At the time of the commercial, Ozzy and his family were the talk of a nation with their reality tv show. Everyone felt that they knew the quirky, irreverent, dysfunctional family. At this level, even the kids watching tv could enjoy the commercial even if they didn’t recognize the other characters that invaded Ozzy’s dream. But the real truth and art of the short spot was reserved for those who not only knew who Donnie and Marie were, but had experienced them and a culture that embraced and celebrated the tv persona of a squeaky clean, bright smiled, purity of the brother/sister team - direct antithesis of Jack and Kelly Osbourne. (The Osbourne/Osmond name thing being connected to the original “twist” commercials is nothing short of a gift from God.) Finally, the depth of the commercial goes back a few more years to nod to those who are old enough to have experienced a culture that embraced the Brady Bunch as the definitive sitcom family and Carol Brady as the antithesis to Sharon Osbourne. Sure, all these shows have probably been seen by even the youngest viewers in eternal re-runs on cable, but the culture that produced them can never be re-run. You either were there or you weren’t. You can only learn about what was, not why and what it felt like.
But you also have to have experienced everything in between to see the commentary on a grafted household of half-siblings run by a man, morally supported by a woman and held together by a maid as opposed to an original surviving family unit, with a man unable even to open a garbage bag, much less run his family. The real commentary here is that Ozzy had no counterpart in the commercial. He is our pop culture’s icon of masculinity. Bumbling, unkempt, confused, incoherent, laughable, and filthy rich. The woman in both her manifestations takes up the slack and saves the day. And the children provide the evidence.
But all that is just a digression.

I would like to say then that art should never be qualified by its age or appreciated timelessness, or even its mere beauty. What does it do in the eye or ear or mind of its beholder? The Mona Lisa, or the Venus de Milo, or Antigone, or Les Miserable, are wonders that will live on, but their role has changed. We can’t possibly hear from them what they originally, in their contexts, said to those in their contexts. It is ironic that we save the definition of art as that which has stood the test of time.

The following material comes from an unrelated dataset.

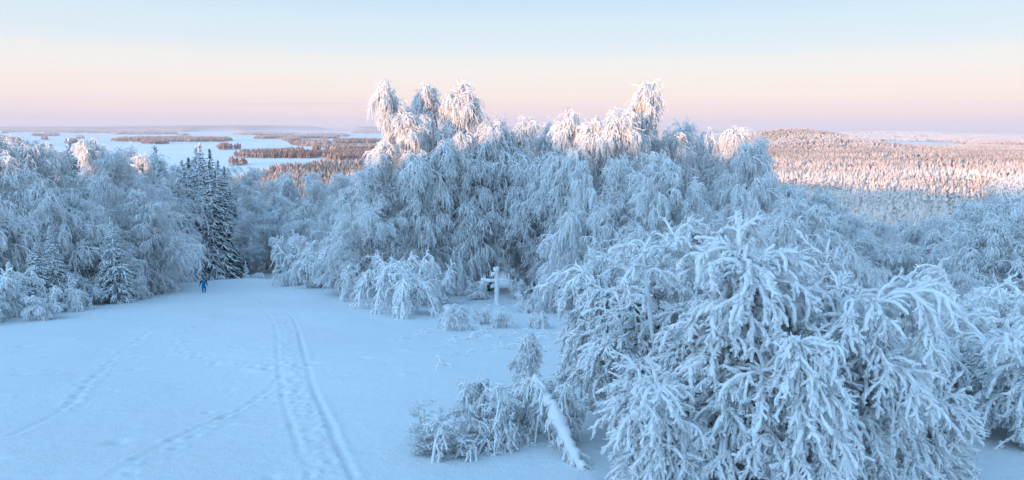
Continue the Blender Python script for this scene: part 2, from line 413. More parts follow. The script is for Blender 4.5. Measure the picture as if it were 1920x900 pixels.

The test of time has changed the role of those works and therefore our definition. Ironic that we won’t designate anything as art that is new, for it is in art’s original context that it has the ability to do what art originally does – speak. We close our ears to it and wait to see if it is still around years from now so that we can appreciate it because it is old rather than for what it has to say. In most cases, when we come to appreciate it, it will no longer have anything to say, except maybe, “I’m pretty.” Perhaps with this mindset, we sell short not only new art, but also the stuff that we revere, by expecting less from it than it has to give.